The only things that everyone in the extended demos would be voting on are matters that are, indeed, of concern to them all. My proposal for a new expanded polity merely prevents states from doing things that affect others outside their borders, or from subjecting them to their laws, without giving those outsiders a proper say in the making of those laws and policies.49
My preferred strategy for doing that, as I have said, is to create a higher tier of limited authority in which everyone extraterritorially affected or subjected has a vote. Assuming that there are sufficiently many and diverse matters with extraterritorial impact of that sort, everyone can just be given a single vote for representatives elected to make laws at that level, precisely as in current representative democracies.50
Conclusion
To recapitulate, I think the Proximity Principle constitutes the best principled defense that can be given to justify today’s geographically delimited franchise.
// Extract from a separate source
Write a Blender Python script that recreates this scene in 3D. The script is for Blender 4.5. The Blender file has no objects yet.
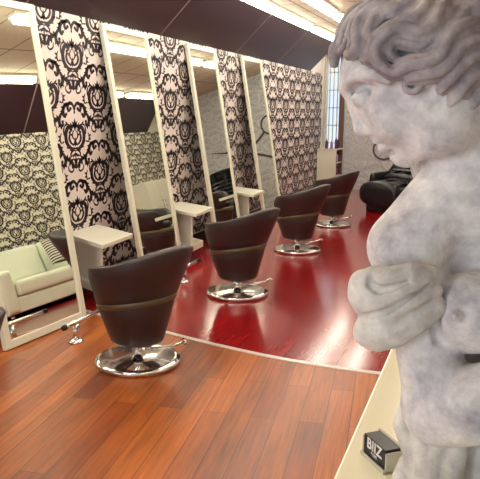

But proximity was only ever a proxy for what is truly of principled concern, and while it may once have been a good proxy, it is no longer. With globalization and the concomitant increase in the capacity for and reality of action at a distance, the same factors that used to tell so strongly in favor of people voting together with those living nearby now tell equally strongly in favor of extending the same rights to distant others who are now similarly affected by and subject to the laws being enacted. As we extend the polity beyond its traditional geographically delimited forms – extending the right to vote as we do, assuming these new polities, like the old, should operate democratically – we can nonetheless retain traditional constraints of limited and multilevel government.